Read Your Indulgence

Destinations: The Hamptons // Playground of the Posh

May 19, 2015

If you thought the Setai was upper-tier, just you wait.
For the uninitiated, some basic trivia: The Hamptons is not a single place, but a collection of well-heeled communities on far eastern end of Long Island that happen to have “-hampton” in the name: Bridgehampton, East Hampton, Westhampton, Southampton, Northampton, Hampton Bays, and West Hampton Dunes. In and among these are towns and hamlets like Wainscott, Sag Harbor, Montauk, and Quogue that, while lacking the “-hampton” badge, are still considered to be members of the club. Oddly enough, there is no town just called “Hampton.”
And one might wonder, given that every last “hampton” is more or less a bump on a long, how The Hamptons came to have a hammerlock on the American elite and what can there is to do once they get there? The first part comes down to A/C; once you could cool down a beach house, mountain getaways like the Catskills and Berkshires became redundant, and the rich and famous of New York society sloshed along the Long Island coast like a tsunami.
As for the second question, this is where house parties are the highlight. It is not to say that there aren’t scads of bars and nightclubs to hit—there are plenty, ranging from 75 Main and Elm in Bridgehampton to South Pointe in Southampton—but the real hook is to finagle an invite to some posh soiree on a beachside mansion.
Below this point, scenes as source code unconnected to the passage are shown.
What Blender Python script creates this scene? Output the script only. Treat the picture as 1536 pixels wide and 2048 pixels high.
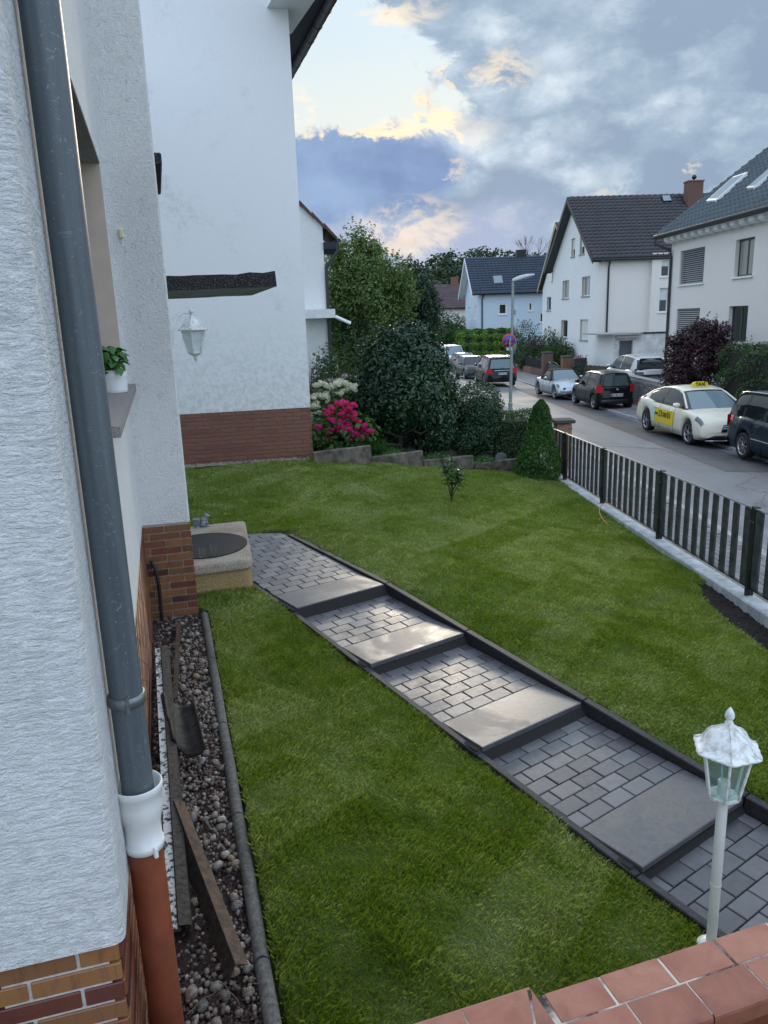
import bpy, bmesh, math, random
import numpy as np
from mathutils import Vector, Matrix
R = math.radians
random.seed(7); rng = np.random.default_rng(7)
for o in list(bpy.data.objects): bpy.data.objects.remove(o)
SC = bpy.context.scene
COL = SC.collection

# ------------------------------------------------------------------ camera
F_PX, PITCH, ROLL = 1538.0, R(14.0), R(1.97)
cam_d = bpy.data.cameras.new('camera'); cam = bpy.data.objects.new('camera', cam_d); COL.objects.link(cam)
Rv = Vector((1, 0, 0)); Uv = Vector((0, math.sin(PITCH), math.cos(PITCH))); Fv = Vector((0, math.cos(PITCH), -math.sin(PITCH)))
cr = math.cos(ROLL) * Rv - math.sin(ROLL) * Uv; cu = math.sin(ROLL) * Rv + math.cos(ROLL) * Uv
m3 = Matrix((cr, cu, -Fv)).transposed()
cam.matrix_world = m3.to_4x4()
cam_d.sensor_fit = 'VERTICAL'; cam_d.sensor_height = 36; cam_d.lens = 36 * F_PX / 2048
cam_d.clip_start = 0.05; cam_d.clip_end = 3000
SC.camera = cam
SC.render.resolution_x = 768; SC.render.resolution_y = 1024
SC.view_settings.view_transform = 'Standard'; SC.view_settings.look = 'None'
SC.view_settings.exposure = 0.74; SC.view_settings.gamma = 1.0; SC.view_settings.use_curve_mapping = False

# surveying helpers: a sight line of the photograph turned into a real point of the place
def ray(px, py):
    x = (px - 768) / F_PX; y = -(py - 1024) / F_PX
    h = x * math.cos(ROLL) + y * math.sin(ROLL); u = -x * math.sin(ROLL) + y * math.cos(ROLL)
    return np.array([h, math.cos(PITCH) + u * math.sin(PITCH), -math.sin(PITCH) + u * math.cos(PITCH)])
def at_z(px, py, z): d = ray(px, py); return d * (z / d[2])
def at_y(px, py, y): d = ray(px, py); return d * (y / d[1])
def at_plane(px, py, P, az):
    n = np.array([math.cos(R(az)), -math.sin(R(az)), 0.0]); d = ray(px, py)
    return d * (n @ np.array([P[0], P[1], 0.0])) / (n @ d)
def dirv(az): return np.array([math.sin(R(az)), math.cos(R(az)), 0.0])

# ------------------------------------------------------------------ node helpers
class NT:
    def __init__(s, tree): s.t = tree; s.n = tree.nodes; s.l = tree.links
    def new(s, typ, **kw):
        n = s.n.new(typ)
        for k, v in kw.items(): setattr(n, k, v)
        return n
    def put(s, sock, v):
        if v is None: return
        if hasattr(v, 'is_linked') or hasattr(v, 'links'): s.l.new(v, sock)
        else: sock.default_value = v
    def math(s, op, a, b=None, c=None, clamp=False):
        n = s.new('ShaderNodeMath', operation=op); n.use_clamp = clamp
        s.put(n.inputs[0], a); s.put(n.inputs[1], b); s.put(n.inputs[2], c); return n.outputs[0]
    def mix(s, f, a, b, typ='MIX'):
        n = s.new('ShaderNodeMix', data_type='RGBA', blend_type=typ); n.clamp_factor = True
        s.put(n.inputs[0], f); s.put(n.inputs[6], a if not isinstance(a, tuple) else (*a[:3], 1)); s.put(n.inputs[7], b if not isinstance(b, tuple) else (*b[:3], 1)); return n.outputs[2]
    def noise(s, vec, scale, detail=4, rough=.55, dist=0.0, out=0):
        n = s.new('ShaderNodeTexNoise'); s.put(n.inputs['Vector'], vec); n.inputs['Scale'].default_value = scale
        n.inputs['Detail'].default_value = detail; n.inputs['Roughness'].default_value = rough; n.inputs['Distortion'].default_value = dist
        return n.outputs[out]
    def ramp(s, f, stops, interp='LINEAR'):
        n = s.new('ShaderNodeValToRGB'); cr_ = n.color_ramp; cr_.interpolation = interp
        while len(cr_.elements) < len(stops): cr_.elements.new(.5)
        for e, (p, c) in zip(cr_.elements, stops): e.position = p; e.color = (*c[:3], 1) if isinstance(c, tuple) else (c, c, c, 1)
        s.put(n.inputs[0], f); return n.outputs[0]
    def smooth(s, v, a, b, lo=0., hi=1.):
        n = s.new('ShaderNodeMapRange', interpolation_type='SMOOTHSTEP'); s.put(n.inputs[0], v)
        n.inputs[1].default_value = a; n.inputs[2].default_value = b; n.inputs[3].default_value = lo; n.inputs[4].default_value = hi
        return n.outputs[0]
    def vmul(s, v, k):
        n = s.new('ShaderNodeVectorMath', operation='MULTIPLY'); s.put(n.inputs[0], v); n.inputs[1].default_value = k; return n.outputs[0]
    def vadd(s, v, w):
        n = s.new('ShaderNodeVectorMath', operation='ADD'); s.put(n.inputs[0], v); s.put(n.inputs[1], w); return n.outputs[0]

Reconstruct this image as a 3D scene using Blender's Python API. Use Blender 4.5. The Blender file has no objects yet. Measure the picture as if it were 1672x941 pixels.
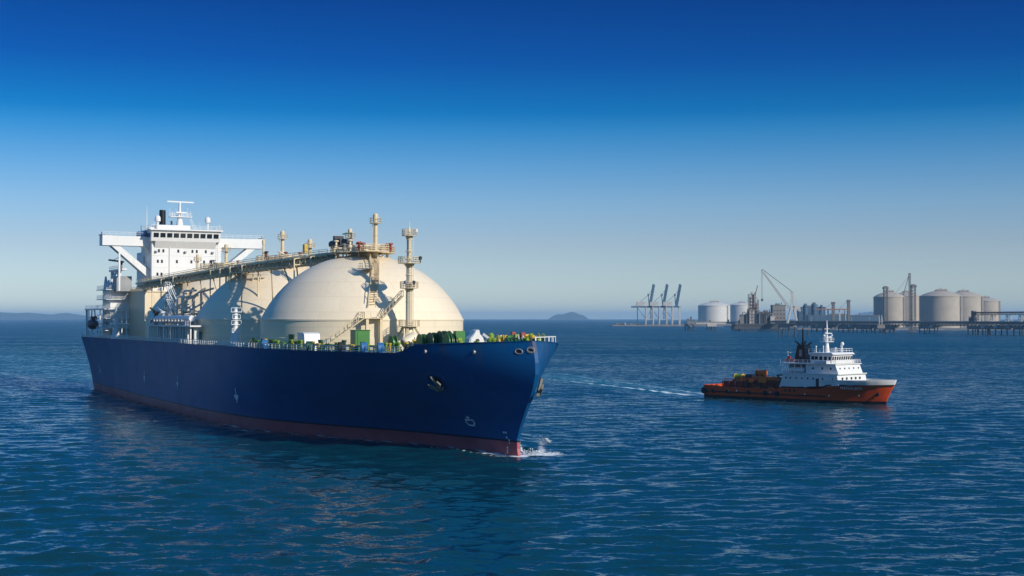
import bpy, math, random
import numpy as np
from mathutils import Vector, Matrix
R = math.radians
PI = math.pi
sc = bpy.context.scene
col = sc.collection
FPX, HZ, CAMH = 2291.0, 520.5, 22.0     # focal length (photo pixels), horizon row, eye height (m)

# ------------------------------------------------------------------ helpers
class MB:
    """collects solids, then links them as one mesh object"""
    def __init__(s): s.v = []; s.f = []; s.m = []; s.sm = []
    def add(s, vs, fs, mi=0, smooth=False):
        o = len(s.v); s.v += [tuple(p) for p in vs]
        for f in fs: s.f.append(tuple(i + o for i in f)); s.m.append(mi); s.sm.append(smooth)
        return s
    def box(s, x0, x1, y0, y1, z0, z1, mi=0, M=None):
        vs = [Vector((x, y, z)) for z in (z0, z1) for y in (y0, y1) for x in (x0, x1)]
        if M: vs = [M @ v for v in vs]
        return s.add(vs, [(0,2,3,1),(4,5,7,6),(0,1,5,4),(2,6,7,3),(0,4,6,2),(1,3,7,5)], mi)
    def bar(s, p, q, w, h=None, mi=0):
        p, q = Vector(p), Vector(q); h = h or w; d = (q - p)
        if d.length < 1e-6: return s
        d.normalize(); up = Vector((0,0,1)) if abs(d.z) < .95 else Vector((1,0,0))
        a = d.cross(up).normalized(); b = a.cross(d).normalized()
        vs = [e + a*sx*w/2 + b*sy*h/2 for e in (p, q) for sx, sy in ((-1,-1),(1,-1),(1,1),(-1,1))]
        return s.add(vs, [(3,2,1,0),(4,5,6,7),(0,1,5,4),(1,2,6,5),(2,3,7,6),(3,0,4,7)], mi)
    def tube(s, p, q, r, r2=None, n=12, mi=0, smooth=True):
        p, q = Vector(p), Vector(q); r2 = r if r2 is None else r2; d = (q-p).normalized()
        up = Vector((0,0,1)) if abs(d.z) < .95 else Vector((1,0,0))
        a = d.cross(up).normalized(); b = d.cross(a).normalized()
        vs = []
        for e, rr in ((p, r), (q, r2)):
            vs += [e + (a*math.cos(2*PI*i/n) + b*math.sin(2*PI*i/n))*rr for i in range(n)]
        s.add(vs, [(i, i+n, (i+1) % n + n, (i+1) % n) for i in range(n)], mi, smooth)
        return s.add([vs[i] for i in range(n)] + [vs[i+n] for i in range(n)], [tuple(range(n)), tuple(range(2*n-1, n-1, -1))], mi)
    def lathe(s, prof, c=(0,0,0), n=32, mi=0, smooth=True, axis=None, cap=True):
        if smooth and len(prof) > 2:          # break the shading where the profile turns sharply
            for i in range(1, len(prof)-1):
                a = math.atan2(prof[i][1]-prof[i-1][1], prof[i][0]-prof[i-1][0]); b = math.atan2(prof[i+1][1]-prof[i][1], prof[i+1][0]-prof[i][0])
                if abs((b-a+PI) % (2*PI)-PI) > .35:
                    s.lathe(prof[:i+1], c, n, mi, True, axis, False); s.lathe(prof[i:], c, n, mi, True, axis, False)
                    if cap:
                        Q = Vector((0,0,1)).rotation_difference(Vector(axis)) if axis else None
                        for (r, z), rv in ((prof[0], True), (prof[-1], False)):
                            if r < .03: continue
                            ring = [Vector((r*math.cos(2*PI*i2/n), r*math.sin(2*PI*i2/n), z)) for i2 in range(n)]
                            ring = [Vector(c) + (Q @ p if Q else p) for p in ring]
                            s.add(ring, [tuple(range(n-1,-1,-1)) if rv else tuple(range(n))], mi)
                    return s
        c = Vector(c); vs = []; k = len(prof)
        Q = Vector((0,0,1)).rotation_difference(Vector(axis)) if axis else None
        for r, z in prof:
            for i in range(n):
                p = Vector((r*math.cos(2*PI*i/n), r*math.sin(2*PI*i/n), z))
                if Q: p = Q @ p
                vs.append(c + p)
        fs = [(j*n+i, j*n+(i+1) % n, (j+1)*n+(i+1) % n, (j+1)*n+i) for j in range(k-1) for i in range(n)]
        s.add(vs, fs, mi, smooth)
        if cap:
            s.add(vs[:n], [tuple(range(n-1, -1, -1))], mi); s.add(vs[-n:], [tuple(range(n))], mi)
        return s
    def prism(s, poly, ax, a0, a1, mi=0):
        """polygon extruded along axis 'x','y' or 'z'"""
        def P(u, v, a): return {'x': (a,u,v), 'y': (u,a,v), 'z': (u,v,a)}[ax]
        n = len(poly); vs = [P(u,v,a0) for u,v in poly] + [P(u,v,a1) for u,v in poly]
        return s.add(vs, [tuple(range(n-1,-1,-1)), tuple(range(n, 2*n))] + [(i,(i+1)%n,(i+1)%n+n,i+n) for i in range(n)], mi)
    def rail(s, pts, h=1.1, rows=3, step=1.6, w=.06, mi=0):
        for a, b in zip(pts, pts[1:]):
            a, b = Vector(a), Vector(b); L = (b-a).length; n = max(1, int(L/step))
            for i in range(n+1):
                p = a.lerp(b, i/n); s.bar(p, p+Vector((0,0,h)), w, mi=mi)
            for k in range(rows):
                o = Vector((0,0,h*(k+1)/rows)); s.bar(a+o, b+o, w, mi=mi)
        return s
    def ladder(s, p, q, w=.6, side=(0,1,0), r=.06, step=.5, mi=0):
        p, q, sd = Vector(p), Vector(q), Vector(side).normalized()*w/2
        s.bar(p-sd, q-sd, r, mi=mi); s.bar(p+sd, q+sd, r, mi=mi)
        n = max(2, int((q-p).length/step))
        for i in range(n): e = p.lerp(q, (i+.5)/n); s.bar(e-sd, e+sd, r*.8, mi=mi)
        return s
    def blob(s, c, r, n=8, mi=0, jit=0, rnd=None):
        c = Vector(c); vs = []; fs = []; k = n//2+1
        for j in range(k):
            t = PI*j/(k-1)
            for i in range(n):
                rr = 1 + (rnd.uniform(-jit, jit) if rnd else 0)
                vs.append(c + Vector((r[0]*math.sin(t)*math.cos(2*PI*i/n), r[1]*math.sin(t)*math.sin(2*PI*i/n), r[2]*math.cos(t)))*1*rr if not rnd else c + Vector((r[0]*math.sin(t)*math.cos(2*PI*i/n)*rr, r[1]*math.sin(t)*math.sin(2*PI*i/n)*rr, r[2]*math.cos(t)*rr)))
        for j in range(k-1):
            for i in range(n): fs.append((j*n+i, (j+1)*n+i, (j+1)*n+(i+1)%n, j*n+(i+1)%n))
        return s.add(vs, fs, mi, True)
    def build(s, name, mats, parent=None, loc=None, label=None):
        me = bpy.data.meshes.new(name); me.from_pydata(s.v, [], s.f); me.validate(); me.update()
        for m in (mats if isinstance(mats, (list, tuple)) else [mats]): me.materials.append(m)
        if len(me.polygons) == len(s.m):
            me.polygons.foreach_set('material_index', s.m); me.polygons.foreach_set('use_smooth', s.sm)
        o = bpy.data.objects.new(name, me); col.objects.link(o)
        if parent: o.parent = parent
        if loc is not None: o.location = loc
        if label: o['label'] = label
        return o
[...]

How to score an invite? Hang out at the clubs and charm your way in. The Hamptons is where connections and networking mean everything.
Aside from the fact yoe rubbing shoulders with royalty both real and imagined, The Hamptons is much like any other beach resort, ballooning to near bursting in the summer and deflating into near-obscurity in the winter. Winter is for the die-hards.
But when you have a season that lasts from Memorial Day to Labor Day, in a region covering several hundreds of miles, when is the best time to go? East Hampton has a world-renowned fireworks display on the 4th of July; The Hamptons Food & Wine Festival kicks off in August and pulls in culinary masters from around the globe. To really get a taste of how rarified it gets, the late-August Hamptons Classic is the see-and-be-seen must-do. The largest equestrian show in the country (1,500 horses, 60,000 spectators), many of the riders have a few Olympic Games under their belts—and medals.